Different groups have formed to try to unite all to battle the forces of evil, but a lack of trust keeps them from flourishing.  With no transparency, rumors of back door deals and embezzlement have flooded our fickle industry, and attempts to repair the reputation of such groups have failed.  The commercial industry stands alone with some success, but they are fighting to keep their boats and tradition alive.  The simple fact that commercial interests with their nets and state of the art equipment can sway the environmental policy makers with solidarity and money, is proof alone that we should come together as recreational users of our local waters.

If we could unite fuel dock and tackle store owners, landing operators, private and sportboat enthusiasts and operators, and tackle manufacturing giants, then we could stand on our own two feet and fight this insanity.  Shipyards and boat builders stand to lose on this deal also, and should stand with us.  Coastal cities stand to lose millions of dollars spent by surf fishermen and private boat anglers that stop to get groceries, ice, bait and pay for parking.  So local city governments should be easy to recruit.  A high percentage of hunters also fish, and the whole group could come on board with us as well as the NRA.  The number of trout and fresh water bass fishermen alone is enough to build a team powerful enough to combat those trying hard to take away what we love so much.  Lastly, surfers fall into the same category as us, “Watermen.”  If intelligently informed of our plight,  surfers might just be the straw that breaks the back of the politicians that are well paid by those trying to close our whole industry down.

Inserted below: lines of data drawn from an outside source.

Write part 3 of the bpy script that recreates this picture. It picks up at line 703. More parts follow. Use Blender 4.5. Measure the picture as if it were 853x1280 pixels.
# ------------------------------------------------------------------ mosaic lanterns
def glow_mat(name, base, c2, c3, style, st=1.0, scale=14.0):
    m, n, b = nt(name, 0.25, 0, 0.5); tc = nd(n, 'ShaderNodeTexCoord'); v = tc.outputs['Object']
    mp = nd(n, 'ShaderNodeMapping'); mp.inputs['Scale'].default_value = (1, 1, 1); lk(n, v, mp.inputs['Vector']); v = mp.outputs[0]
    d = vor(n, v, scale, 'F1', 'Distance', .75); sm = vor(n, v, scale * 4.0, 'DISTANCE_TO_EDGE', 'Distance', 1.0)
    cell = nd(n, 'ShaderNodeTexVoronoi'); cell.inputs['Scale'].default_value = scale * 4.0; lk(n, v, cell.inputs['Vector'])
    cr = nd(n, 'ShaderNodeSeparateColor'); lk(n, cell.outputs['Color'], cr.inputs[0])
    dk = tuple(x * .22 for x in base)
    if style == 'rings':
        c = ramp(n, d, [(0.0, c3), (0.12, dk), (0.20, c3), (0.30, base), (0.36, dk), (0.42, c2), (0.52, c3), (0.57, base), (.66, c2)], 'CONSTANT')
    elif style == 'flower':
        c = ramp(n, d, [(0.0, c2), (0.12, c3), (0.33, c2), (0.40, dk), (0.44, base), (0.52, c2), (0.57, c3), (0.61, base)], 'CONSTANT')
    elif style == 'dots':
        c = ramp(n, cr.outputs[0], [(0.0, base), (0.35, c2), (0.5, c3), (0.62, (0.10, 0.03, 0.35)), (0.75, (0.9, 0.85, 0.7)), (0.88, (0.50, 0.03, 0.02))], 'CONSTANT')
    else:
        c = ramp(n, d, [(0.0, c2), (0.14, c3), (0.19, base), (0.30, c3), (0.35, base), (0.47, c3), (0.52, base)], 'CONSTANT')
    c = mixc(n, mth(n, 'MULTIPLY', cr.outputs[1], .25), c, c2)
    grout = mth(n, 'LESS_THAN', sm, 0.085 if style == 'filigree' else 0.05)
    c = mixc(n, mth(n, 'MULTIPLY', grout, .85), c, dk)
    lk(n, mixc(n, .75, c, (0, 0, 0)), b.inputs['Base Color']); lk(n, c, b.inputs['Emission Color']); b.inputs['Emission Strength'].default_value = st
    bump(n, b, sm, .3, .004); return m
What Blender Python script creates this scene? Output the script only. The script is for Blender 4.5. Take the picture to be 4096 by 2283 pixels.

So before you decide you hate someone you have not even met, just because they put on a wetsuit and jumped in on your kelp, think about it.  They could be on your team, our team.  Sportboat operators should see private boaters as one of the good guys, not the enemy (and visa versa).  The amount of on the water drama is on the rise these days and its only dividing us to the point where we are a useless bunch of unorganized crybabies.  The environmental factor is watching, and taking advantage of our childishness.

As a group the end game seems clear for us watermen.  We all want to protect the resource and take the necessary steps so it remains for our children, and our children’s children.  At the same time we want to be able to enjoy the resource responsibly today, without crippling the local economy and having our freedoms trampled by those with selfish motives.  It all comes down to how bad we want this thing, and anyone can decide to make a difference today.

Don’t just throw money into a jar and walk away, do something, anything.  Volunteer for a group that has our agenda in mind and get involved.  Recruit others, especially your kids to have a voice and an opinion.  It’s their waters that are being taken away.  Write letters, actual letters to congressmen and policy makers.  We don’t need to stomp our feet or occupy the DFG, we actually have a valid argument.  Our freedoms are being trashed with our own money, and its wrong.  If we don’t unite soon the end may be nearer than we think, and the local golf course is going to get really crowded.